Première observation : on ne dispose pas peut mettre sur le même plan un Ibrahim Suleiman, objectivement au service d’un dictateur, et un Farid Ghadry, qui l’a toujours combattu.

Deuxième observation : on ne dispose pas d’informations détaillées sur la fortune personnelle de Suleiman ; celle de Ghadry a fait l’objet d’investigations diverses et de déclarations de l’intéressé, qui se sont révélées exactes.

Troisième observation : la démarche de Suleiman ne peut qu’être soutenue par une opinion publique américaine et européenne lassée des guerres d’Afghanistan et d’Irak, et prête à tous les apaisements ; celle de Ghadry va à l’encontre de cette opinion.

Quatrième observation : Suleiman ne parle de paix syro-israélienne que lorsque c’est l’intérêt du régime Assad, vers 2003 et 2004 quand ce régime semble être aux abois ou aujourd’hui quand il est menacé d’un tribunal international sur l’assassinat du premier ministre libanais Rafic Hariri ; alors que Ghadry a toujours fait de cette paix son objectif.
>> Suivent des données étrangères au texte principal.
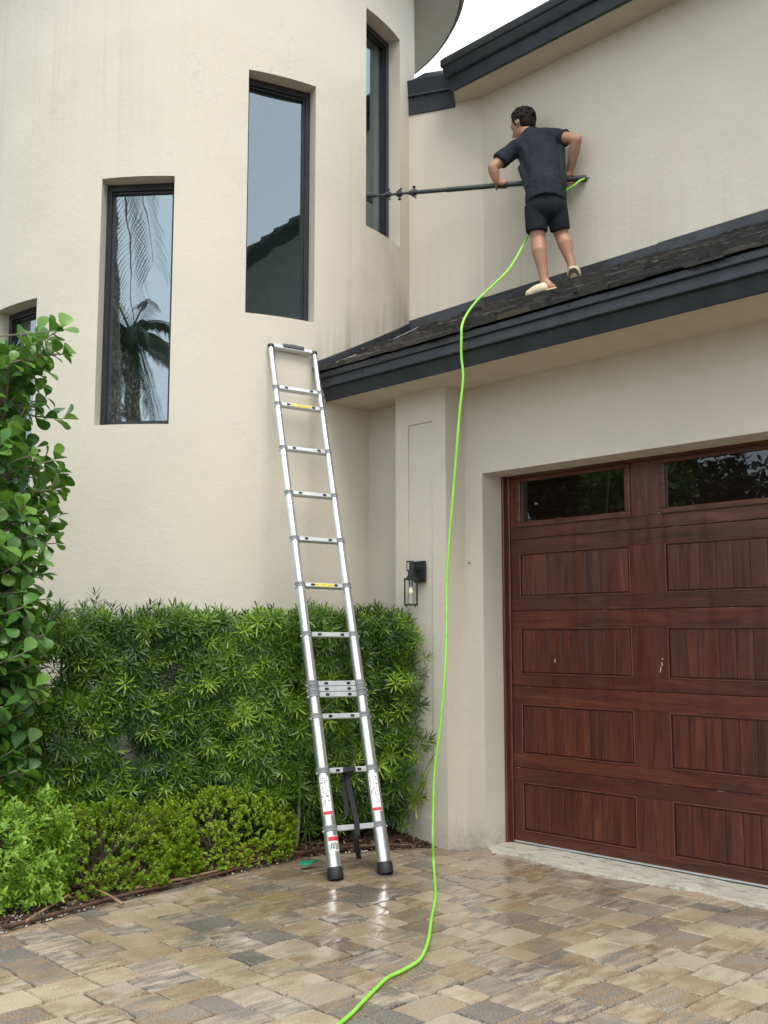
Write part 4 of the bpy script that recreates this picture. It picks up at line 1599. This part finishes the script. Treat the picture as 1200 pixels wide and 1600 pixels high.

Cinquième observation : tout pacifisme est respectable, mais doit être jugé sur son contexte, ses conséquences et ses résultats. Vouloir la paix européenne en 1913, avec Jaurès et Liautey, ce n’est pas la même chose que la vouloir en 1938, lors de Munich. Sur trente ans, le bilan du pacifisme israélien (La Paix Maintenant et ses épigones) est catastrophique. Et toute cause que ce pacifisme épouse – en l’occurrence, celle de Suleyman – est suspecte.